Because you have a circuit between the Transformer and the plug, it is easy to make detect the voltage and send the power through a bypass transformer when the voltage exceeds a certain amount. So if it is as 120V the PFC will send the power straight to the transformer, but if it detects 240V, it will send the power through a bypass inductor to halve the voltage and then it goes the transformer.

Nope. That's not at all how active PFC works.

In a conventional PC PSU, the mains voltage is rectified with a set of diodes which feed into a bank of smoothing capacitors. When the switch in in the 240V position - the diodes are configured as a normal full-wave rectifier.

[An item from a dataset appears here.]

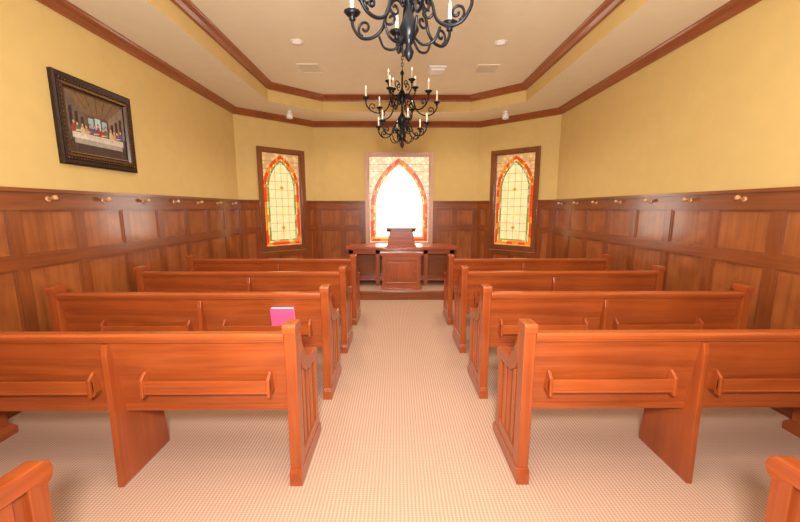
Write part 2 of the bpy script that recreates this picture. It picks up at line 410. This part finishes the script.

When the switch is set to 120 V the diodes are rearranged into a voltage doubling rectifier circuit. In both cases, the smoothed rectified DC is about 340 V.

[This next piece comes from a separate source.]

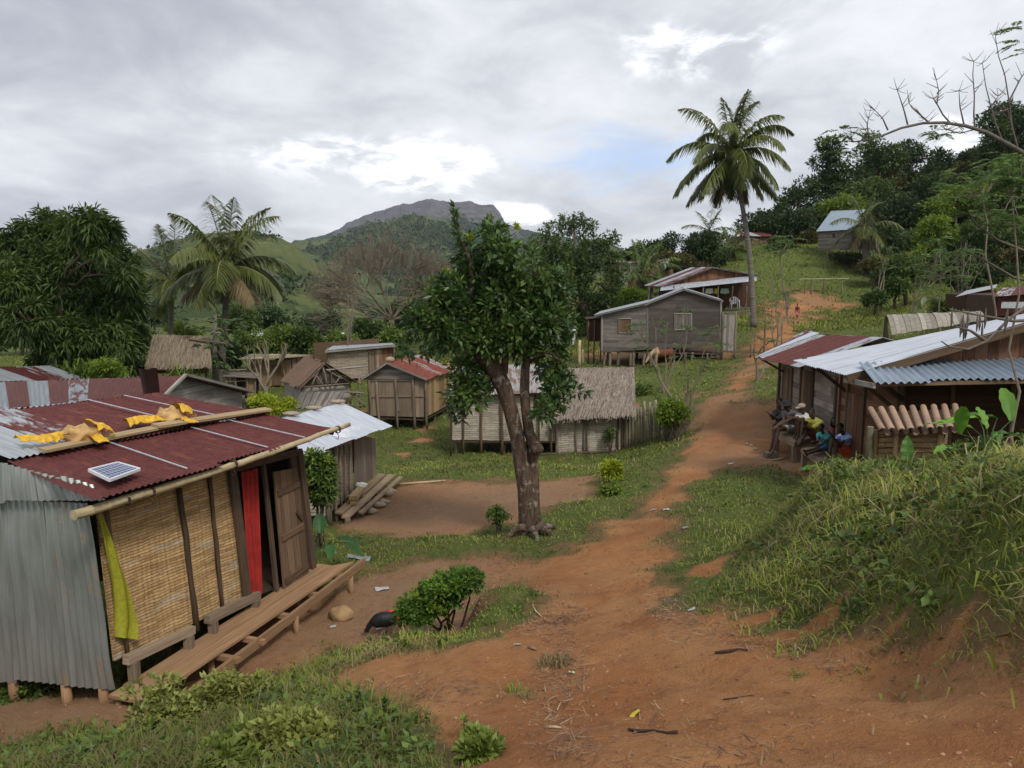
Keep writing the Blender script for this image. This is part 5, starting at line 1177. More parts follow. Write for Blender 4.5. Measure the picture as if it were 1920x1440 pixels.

Because of the capacitors at the front of the PSU - the PSU has poor power factor (the current is out of sync with the voltage). In a passive PFC PSU, an additional inductor is added to compensate for the capacitance of the PSU. The inductor is selected when the PSU is designed to give a good level of correction under normal operating conditions (but worse when idle or at max load).

The other problem is the interaction of the rectifiers and the caps - together they form a non-linear system. This means the simply adding inductors or capacitors cannot actually get the power factor back to unity.

In an active PFC PSU there is an additional circuit between the diodes (arranged as a normal full-wave bridge rectifier) and the smoothing capacitors. This circuit monitors the current flow and makes sure that the current flow through the rectifiers is in sync with the voltage. The circuit also acts as a step-up voltage regulator which is set to produce about 360-370V. Because it is a regulator, it will automatically detect the input voltage and step it up to an appropriate level. This smoothed, regulated DC then goes into the rest of the PSU. There is a big advantage to active PFC because the PSU gets regulated DC - this makes it easier to design the rest of the PSU, and allows you to use a much more efficient design.

 

[Marcuf]

:hmm: So complication. I didn't know that.This is one case where more isn't always better. Replacing a 5V 100mA adapter with a 5V 2A wall wort may in fact feed more like 8-9V in to your equipment at the lower current draw you actually use. This can easily cause damage if the device isn't designed to account for possible higher input voltages. isit right?

 

[bobdole369]

holy necro thread, and "it depends"

 

[Sukhoi]

I don't even know why I was asking that question.